Vor 50 Jahren

„Man kann deutsches Unrecht nicht durch Gebietsabtretung und Vertreibung ausgleichen“, rief der CDU-Bundestagsabgeordnete und Präsident des Bundes der Vertriebenen, Dr. Herbert Czaja, in der gestrigen Großkundgebung anläßlich des Bundestreffens der Westpreußen in der Stadthalle. (WESER-KURIER, 26. Juni 1972)

Hintergrund

Vom Verlust seiner ostdeutschen Heimat hat sich Herbert Czaja nie so richtig erholt. Als revisionistischer Scharfmacher galt der Vertriebenenpräsident seinen Gegnern. Das zweitägige Westpreußen-Treffen in der Bremer Stadthalle nutzte der 57-Jährige denn auch, um kräftig gegen die besonders umstrittenen Ostverträge mit der Sowjetunion und Polen (mehr dazu hier) auszuteilen. In seinen Augen verzichtete die Bundesregierung unter Kanzler Willy Brandt (SPD) im Rahmen ihrer Neuen Ostpolitik leichtfertig auf die Gebiete östlich von Oder und Neiße.

Als preußische Provinz verschwand Westpreußen bereits 1920 von der Landkarte. Nach dem Ersten Weltkrieg brauchte das wiedergegründete Polen einen Zugang zum Meer – das wurde der mittlere Teil Westpreußens als der viel geschmähte „polnische Korridor“. Beim Reich verblieben kleinere Teile im Westen und das Abstimmungsbiet Marienwerder im Osten, das fortan als Regierungsbezirk Westpreußen zu Ostpreußen gehörte. Als Mandatsgebiet des Völkerbunds wurde Danzig zur Freien Stadt. Während es in Oberschlesien zu einem bewaffneten Konflikt um die künftige staatliche Zugehörigkeit kam (dazu hier ein Beitrag zur Intervention eines Bremer Freikorps), blieb die Lage in Westpreußen ruhig.

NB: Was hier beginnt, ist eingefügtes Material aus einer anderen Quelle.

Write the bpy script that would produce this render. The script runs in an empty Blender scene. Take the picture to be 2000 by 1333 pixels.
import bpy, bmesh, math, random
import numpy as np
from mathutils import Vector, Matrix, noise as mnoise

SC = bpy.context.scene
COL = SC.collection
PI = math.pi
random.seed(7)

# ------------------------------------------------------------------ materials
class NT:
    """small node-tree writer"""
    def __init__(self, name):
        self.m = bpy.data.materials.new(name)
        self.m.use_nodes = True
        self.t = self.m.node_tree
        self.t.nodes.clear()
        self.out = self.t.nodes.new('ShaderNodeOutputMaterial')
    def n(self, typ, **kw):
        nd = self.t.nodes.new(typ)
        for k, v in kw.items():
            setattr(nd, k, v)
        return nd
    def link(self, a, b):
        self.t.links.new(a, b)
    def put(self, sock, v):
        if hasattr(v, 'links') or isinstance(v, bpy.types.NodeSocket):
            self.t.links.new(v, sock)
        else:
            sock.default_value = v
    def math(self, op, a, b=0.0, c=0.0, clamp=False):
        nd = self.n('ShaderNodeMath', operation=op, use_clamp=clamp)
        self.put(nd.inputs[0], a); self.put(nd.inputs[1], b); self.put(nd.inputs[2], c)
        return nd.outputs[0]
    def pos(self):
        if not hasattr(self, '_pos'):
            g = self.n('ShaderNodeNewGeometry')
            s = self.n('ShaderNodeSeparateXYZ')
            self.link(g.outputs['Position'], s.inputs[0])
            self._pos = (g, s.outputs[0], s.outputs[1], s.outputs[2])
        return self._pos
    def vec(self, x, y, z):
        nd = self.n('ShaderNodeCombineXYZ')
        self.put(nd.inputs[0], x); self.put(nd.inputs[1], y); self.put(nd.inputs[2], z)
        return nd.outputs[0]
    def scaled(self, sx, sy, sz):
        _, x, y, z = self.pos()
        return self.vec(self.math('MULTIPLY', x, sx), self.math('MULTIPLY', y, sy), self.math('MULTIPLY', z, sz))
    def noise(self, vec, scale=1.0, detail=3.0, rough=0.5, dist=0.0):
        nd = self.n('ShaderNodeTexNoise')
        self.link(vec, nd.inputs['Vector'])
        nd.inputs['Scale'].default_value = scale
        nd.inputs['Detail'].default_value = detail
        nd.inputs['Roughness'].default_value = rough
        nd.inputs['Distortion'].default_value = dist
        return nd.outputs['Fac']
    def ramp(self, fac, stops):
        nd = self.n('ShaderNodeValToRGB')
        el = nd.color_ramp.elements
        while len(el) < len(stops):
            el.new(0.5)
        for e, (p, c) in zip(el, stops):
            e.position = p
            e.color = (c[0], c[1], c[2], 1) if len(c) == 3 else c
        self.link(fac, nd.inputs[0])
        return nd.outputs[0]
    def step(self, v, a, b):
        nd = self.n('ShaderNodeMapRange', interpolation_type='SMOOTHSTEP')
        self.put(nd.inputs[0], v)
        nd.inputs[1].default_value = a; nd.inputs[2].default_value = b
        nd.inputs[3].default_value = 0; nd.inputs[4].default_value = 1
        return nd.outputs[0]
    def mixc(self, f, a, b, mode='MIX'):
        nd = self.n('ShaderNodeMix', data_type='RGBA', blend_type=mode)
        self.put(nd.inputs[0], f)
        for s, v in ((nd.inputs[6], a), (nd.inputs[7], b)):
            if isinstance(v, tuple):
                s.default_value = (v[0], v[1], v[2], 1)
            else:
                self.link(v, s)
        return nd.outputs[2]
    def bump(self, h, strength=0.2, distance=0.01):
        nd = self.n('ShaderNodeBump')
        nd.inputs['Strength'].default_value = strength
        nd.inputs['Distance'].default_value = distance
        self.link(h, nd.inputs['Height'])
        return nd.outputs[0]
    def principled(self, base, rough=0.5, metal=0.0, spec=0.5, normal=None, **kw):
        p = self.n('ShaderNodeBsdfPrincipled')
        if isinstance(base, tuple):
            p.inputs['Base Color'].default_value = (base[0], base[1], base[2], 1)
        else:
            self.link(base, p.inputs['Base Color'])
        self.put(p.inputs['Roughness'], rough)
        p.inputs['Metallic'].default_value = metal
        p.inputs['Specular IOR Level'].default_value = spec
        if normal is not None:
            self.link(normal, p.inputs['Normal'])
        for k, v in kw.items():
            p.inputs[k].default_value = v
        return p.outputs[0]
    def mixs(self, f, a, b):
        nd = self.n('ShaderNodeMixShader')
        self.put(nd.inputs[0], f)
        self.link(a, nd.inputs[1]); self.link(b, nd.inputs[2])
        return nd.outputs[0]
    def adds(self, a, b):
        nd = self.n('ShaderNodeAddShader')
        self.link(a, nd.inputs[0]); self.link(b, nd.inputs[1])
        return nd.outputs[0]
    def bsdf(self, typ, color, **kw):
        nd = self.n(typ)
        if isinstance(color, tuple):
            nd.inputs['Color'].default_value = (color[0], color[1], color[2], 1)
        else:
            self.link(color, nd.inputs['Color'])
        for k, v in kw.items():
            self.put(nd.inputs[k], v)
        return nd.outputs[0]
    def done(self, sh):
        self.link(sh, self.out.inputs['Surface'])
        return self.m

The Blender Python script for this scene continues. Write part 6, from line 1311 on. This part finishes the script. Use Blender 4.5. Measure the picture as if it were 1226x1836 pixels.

Noch Teil des deutschen Kaiserreichs: Ost- und Westpreußen auf einer Landkarte von 1908.
Quelle: Wikimedia Commons

Anders als nach dem Zweiten Weltkrieg kam es nach der territorialen Neuordnung durch den Versailler Vertrag nicht zu massenhafter Flucht und Vertreibung, in Polen gab es fortan eine bedeutende deutsche Minderheit. Dennoch organisierte sich schon damals in Bremen ein kurzlebiger Heimatverein der Ost- und Westpreußen. An diese Tradition knüpfte man im September 1948 mit der Gründung des Heimatbunds der Ost- und Westpreußen an. Die Gründung einer bundesweiten Landsmannschaft Westpreußen im April 1949 mischte die Karten neu. Seit Beginn der 1950er-Jahre gingen die Landsmannschaften der Ost- und Westpreußen getrennte Wege.

Erstmals war Bremen im Juli 1968 Gastgeber eines Bundestreffens der Westpreußen. Vier Jahre später dann der zweite Streich mit dem denkwürdigen Auftritt Czajas vor rund 5000 Teilnehmern. Kaum weniger forsch gebärdete sich Gastredner Walter Becher (CSU), Sprecher der Sudetendeutschen Landsmannschaft. Sein Vorwurf an die staatlichen Medien: Die Treffen Hunderttausender Vertriebener würden längst nicht so viel Sendezeit bekommen wie eine „Versammlung von zwölf Apo-Jünglingen“.

Inzwischen gehören Gebietsansprüche ostdeutscher Heimatverbände längst der Vergangenheit an. Eine „neue Offenheit und zugleich den Aufbruch in die Zukunft eines von guter Nachbarschaft geprägten friedvollen Europas“ soll seit 2018 der neue Name „Westpreußische Gesellschaft – Landsmannschaft Westpreußen“ signalisieren. In Bremen gibt es allerdings schon seit 2008 keine Landsmannschaft Westpreußen mehr. Als die damalige Vorsitzende sich aus Altersgründen zurückzog, ergriff Heinrich Lohmann als Vorsitzender der Bremer Ostpreußen die Initiative. „Die Landsmannschaft Ostpreußen erweiterte sich und heißt seitdem Landsmannschaft der Ost- und Westpreußen“, sagt der 71-Jährige.

Dem eingetragenen Verein gehören 120 Mitglieder an, etwa 20 von ihnen stammen aus Westpreußen. Ihren Sitz hat die Landsmannschaft an der Parkstraße.

Lautstarker Protest: Im Mai 1959 versammelten sich Flüchtlinge und Vertriebene auf dem Domshof.